I think these questions could be sorted out in the various marriage laws and contracts, but they don’t have obvious, canonical answers. So you’re right that polygamy is a more complex issue — it isn’t just a trivial extension of gay marriage.
Ugh. I flagged it as promoting hatred. Notice how its YouTube rating is staggeringly negative. At least the YouTube community recognizes hate when they see it.
There is no doubt the gay agenda is rabidly anti-Christian. So then why do bigoted knob jockeys & pillow biters want to bang each others butts in Holy Matrimony anyway?

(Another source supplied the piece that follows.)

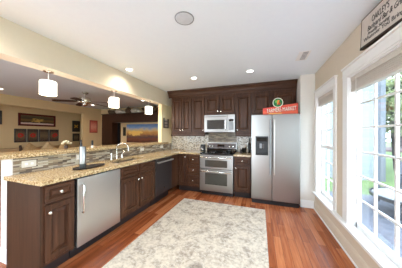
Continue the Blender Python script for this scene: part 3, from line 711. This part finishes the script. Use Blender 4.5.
build('carrot', MB().tube([(0.275, -0.029, 0.265), (0.262, -0.031, 0.225), (0.25, -0.029, 0.175)], [0.02, 0.016, 0.003], 10), M_carrot, e, True)
build('tomato', MB().ball((0.285, -0.028, 0.20), 0.022, 2, (1, 0.3, 1)), M_tom, e, True)
build('leaf', MB().ball((0.23, -0.027, 0.245), 0.026, 2, (0.7, 0.15, 1.1)), M_lf, e, True)

# OAKLEY'S sign on the right wall
M_shab = plain('whitewashed_board', s2l(206, 196, 186), 0.8, var=0.10, scale=14)
c = thing('wall_sign', "whitewashed wooden wall sign lettered OAKLEY'S above the wide window", 'sign', (XR-0.001, 1.985, 2.395), -PI/2)
# local: x runs along -Y of the room, -y faces the room
SL, SH = 1.0, 0.250
c.rotation_euler = Matrix.Rotation(-PI/2, 3, 'Z').to_euler()
TL = Matrix.Rotation(math.radians(4.0), 4, 'Y')
def tb(mb):
    mb.bm.transform(TL); return mb
b = build('board', tb(MB().box(0, -0.026, -SH, SL, 0, 0, 0.002)), M_shab, c)
m = MB(); m.box(-0.006, -0.032, -SH-0.022, SL+0.006, 0, -SH-0.0005, 0.002); m.box(-0.005, -0.028, -SH, -0.0005, 0, 0.004, 0.002); m.box(0, -0.028, 0.0005, SL+0.006, 0, 0.005, 0.002); m.box(SL+0.0005, -0.030, -SH, SL+0.006, 0, 0, 0.002)
build('edging', tb(m), wood('sign_edge', s2l(40, 30, 24), s2l(62, 48, 40), 0.7, 'X'), c)
def sgn(txt, x, z, size, w, sh=0.0):
    text_mesh('lettering', txt, size, M_ink, b, TL @ Matrix.Translation((x + w/2, -0.0268, z)) @ RXM, 0.0008, width=w, shear=sh)
sgn("OAKLEY'S", 0.155, -0.072, 0.072, 0.205)
sgn('Backyard Bar & Grill', 0.095, -0.128, 0.062, 0.40, 0.25)
sgn('Proudly Serving', 0.10, -0.172, 0.040, 0.27, 0.25)
sgn('Whatever You Bring', 0.045, -0.205, 0.046, 0.46, 0.0)

# ================================================================ LIVING ROOM
def framed(name, label, cat, x, y0, y1, z0, z1, fmat, pmat, fw=0.05, group=None, mat_w=0.0):
    c = thing(name, label, cat, (x+0.001, y0, z0), PI/2, group)
    w, h = y1-y0, z1-z0
    build('frame', MB().rings([[(i, yy, i), (w-i, yy, i), (w-i, yy, h-i), (i, yy, h-i)] for i, yy in ((0, -0.001), (0, -0.03), (fw*0.3, -0.036), (fw, -0.024), (fw, -0.012))]), fmat, c)
    # picture surface as its own thin sheet; generated coordinates: X along width, Z up
    build('canvas', MB().box(fw, -0.018, fw, w-fw, -0.0125, h-fw), pmat, c)
    return c
def picx(name, stops, blot=None, scale=6.0, warp=0.25, axis='Z'):
    return picture(name, stops, axis, blot, scale, warp)
M_mah = wood('mahogany_frame', s2l(70, 22, 18), s2l(98, 34, 26), 0.35, 'X')
M_blkframe = plain('black_frame', s2l(34, 26, 22), 0.4)
NX = -7.6
framed('framed_panorama', 'long mahogany framed panorama on the recess wall above the sofa', 'picture', NX, 3.195, 4.265, 1.59, 2.02, M_mah,
       picx('panorama', [(0.0, s2l(206, 180, 170)), (0.16, s2l(206, 180, 170)), (0.2, s2l(52, 40, 26)), (0.5, s2l(120, 90, 40)), (0.65, s2l(60, 52, 36)), (1.0, s2l(96, 80, 54))], (s2l(200, 160, 80), (0.5, 0.5), 0.16), 5, 0.3), 0.06)
build('mount_strip', MB().box(0.075, -0.0195, 0.065, 0.995, -0.0185, 0.115), plain('mount_cream', s2l(214, 190, 178), 0.7), [o for o in C.objects if o.name.startswith('framed_panorama')][0])
framed('framed_print', 'dark framed print at the left edge of the view on the recess wall', 'picture', NX, 2.35, 2.825, 1.605, 2.035, M_blkframe, picx('print_dark', [(0, s2l(90, 60, 44)), (1, s2l(120, 90, 60))], None, 5, 0.6), 0.05)
lab4 = ['dark square canvas with a red flower, leftmost of the row of four under the panorama', 'dark square canvas with a red flower, second from left in the row of four', 'dark square canvas without a red flower, third in the row of four', 'dark square canvas with a tilted red flower, rightmost of the row of four']
w4 = (4.386-3.093)/4
for k in range(4):
    y0 = 3.093 + k*w4
    bl = (s2l(186, 44, 32), (0.5, 0.5), 0.22) if k != 2 else None
    pm = picture('flower_canvas', [(0, s2l(60, 42, 30)), (0.5, s2l(112, 92, 64)), (1, s2l(52, 38, 30))], 'Z', None, 6, 0.7)
    c = framed('canvas_panel', lab4[k], 'picture', NX, y0+0.012, y0+w4-0.012, 1.03, 1.485, M_blkframe, pm, 0.025, 'row of dark canvases')
    if k != 2:
        rr = random.Random(20+k); m = MB(); cx, cz = (w4-0.024)/2 + (0.0, 0.0, 0, 0.02)[k], 0.235
        for q in range(9):
            a = 2*PI*q/9; rd = 0.05 if k < 3 else 0.03 + 0.04*abs(math.sin(a+0.8))
            m.ball((cx+rd*math.cos(a), -0.019, cz+rd*math.sin(a)), 0.032*(0.8+0.4*rr.random()), 2, (1, 0.06, 0.8), 0.1, rr)
        build('red_flower', m, plain('flower_red', s2l(178, 40, 28), 0.6, var=0.2), c, True)
framed('framed_print', 'small black framed print with a gold emblem at the right end of the recess wall', 'picture', NX, 4.895, 5.205, 1.41, 1.89, M_blkframe, picx('gold_x', [(0, s2l(44, 34, 24)), (1, s2l(54, 42, 28))], None), 0.05)
gx = [o for o in C.objects if o.name.startswith('framed_print')][-1]
m = MB()
for s_ in (-1, 1):
    a = 0.7*s_; m.rings([[(0.155+math.cos(a)*u-math.sin(a)*v, y, 0.24+math.sin(a)*u+math.cos(a)*v) for u, v in ((-0.09, -0.018), (0.09, -0.018), (0.09, 0.018), (-0.09, 0.018))] for y in (-0.0185, -0.021-0.001*s_)])
build('gold_emblem', m, plain('emblem_gold', s2l(214, 160, 60), 0.5), gx)
framed('framed_print', 'small dark framed print below the gold emblem print', 'picture', NX, 4.915, 5.19, 1.005, 1.34, M_blkframe, picx('print_moss', [(0, s2l(70, 54, 40)), (0.5, s2l(116, 98, 70)), (1, s2l(60, 46, 34))], None, 8, 0.8), 0.04)
framed('red_print', 'red and cream print on the living room wall right of the recess', 'picture', LX, 5.01, 5.355, 1.37, 1.90, plain('red_frame', s2l(150, 60, 50), 0.5), picx('print_red', [(0, s2l(190, 84, 70)), (0.5, s2l(214, 150, 130)), (1, s2l(184, 70, 60))], None, 9, 0.9), 0.035)
# sofa and pillows
M_sofa = plain('sofa_fabric', s2l(176, 146, 108), 0.9, var=0.1, scale=40, bump=0.2)
c = thing('sofa', 'tan fabric sofa with dark wood posts against the recess wall', 'sofa', (-7.06, 2.45, 0), PI/2)
Lw = 2.2
build('seat', MB().box(0.1, 0.0, 0.18, Lw-0.1, 0.5, 0.44, 0.05), M_sofa, c, True)
build('backrest', MB().box(0.1, 0.30, 0.40, Lw-0.1, 0.52, 0.86, 0.06), M_sofa, c, True)
for x in (0.0, Lw-0.14): build('armrest', MB().box(x, -0.17, 0.12, x+0.14, 0.52, 0.62, 0.04), M_sofa, c, True)
build('seat_cushion', MB().box(0.12, -0.17, 0.22, Lw-0.12, 0.1, 0.46, 0.05), M_sofa, c, True)
M_post = plain('post_wood', s2l(70, 46, 34), 0.5)
for x in (0.12, 0.72): build('post', MB().tube([(x-0.02, 0.30, 0.5), (x, 0.31, 0.80), (x+0.01, 0.36, 0.93)], [0.04, 0.045, 0.03], 10), M_post, c, True)
for x in (0.05, Lw-0.1):
    for y in (-0.12, 0.45): build('leg', MB().lathe([(0.025, 0), (0.035, 0.18)], (x, y, 0)), M_post, c)
def pillow(x, y, z, w, h, label, tilt, col):
    m = MB(); n = 10
    grid = {}
    for s_ in (-1, 1):
        for i in range(n+1):
            for j in range(n+1):
                u, v = i/n*2-1, j/n*2-1
                t = 0.06*(max(0, (1-u**4)*(1-v**4)))**0.6
                if s_ == 1 and (i in (0, n) or j in (0, n)): grid[s_, i, j] = grid[-1, i, j]; continue
                grid[s_, i, j] = m.bm.verts.new((u*w/2*(1-0.06*(1-abs(v))), s_*t, v*h/2*(1-0.06*(1-abs(u)))))
        for i in range(n):
            for j in range(n):
                q = (grid[s_, i, j], grid[s_, i+1, j], grid[s_, i+1, j+1], grid[s_, i, j+1])
                m.bm.faces.new(q)
    o = build('throw_pillow', m, plain('pillow_fabric', col, 0.9, var=0.15, scale=25), None, True)
    o.location = (x, y, z); o.rotation_euler = (math.radians(-8), tilt, PI/2); tag(o, label, 'pillow', 'throw pillows on the sofa')
pillow(-7.15, 3.33, 0.755, 0.42, 0.40, 'tan throw pillow on the sofa, left of three', 0.65, s2l(190, 160, 116))
pillow(-7.15, 3.82, 0.765, 0.42, 0.40, 'cream throw pillow on the sofa, middle of three', 0.75, s2l(206, 180, 136))
pillow(-7.15, 4.33, 0.755, 0.42, 0.42, 'tan throw pillow on the sofa, right of three', 0.55, s2l(196, 166, 120))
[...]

Bigoted anti-Christian gay activists love to scream “discrimination!” and “Freedom of Expression!”, yet they relentlessly mock Jesus, the bible, any & all Christian symbols, AND Christians themselves. They relentlessly attempt to silence Christians’ right to Freedom of Expression by demanding that students NOT be allowed to pray silently on school grounds, yet advocate teaching children the “virtues” of being a Cream-puff knob-jockey. All the while being FREE to slurp each other at the bus stop and call anyone whom THEY offend a “bigot”.
Talk about a double-standard.
JDM, thanks for re-awakening this thread. It’s a good one!
At least the gays don’t show up on my door, trying to convert me.
JDM — Please read our commenting policy. If you’d like to have a discussion about the relation between criticism and freedom of expression, we’re happy to have it with you — but only if you can express your point in a civil and constructive way.
Until you do, I’d like to ask everyone to please try not to feed the trolls.
Seriously, chanson, what does one say to a troll who uses terms like knob-jockey and pillow-biter? That’s almost too trollish to be covered under the term.
Well, it could be a parody of trolling. Hard to say. Poe’s Law strikes again!
Knob-jockey (as per Urban Dictionary): “Imagine a man riding a horse. Now replace that horse with a man.” Lol.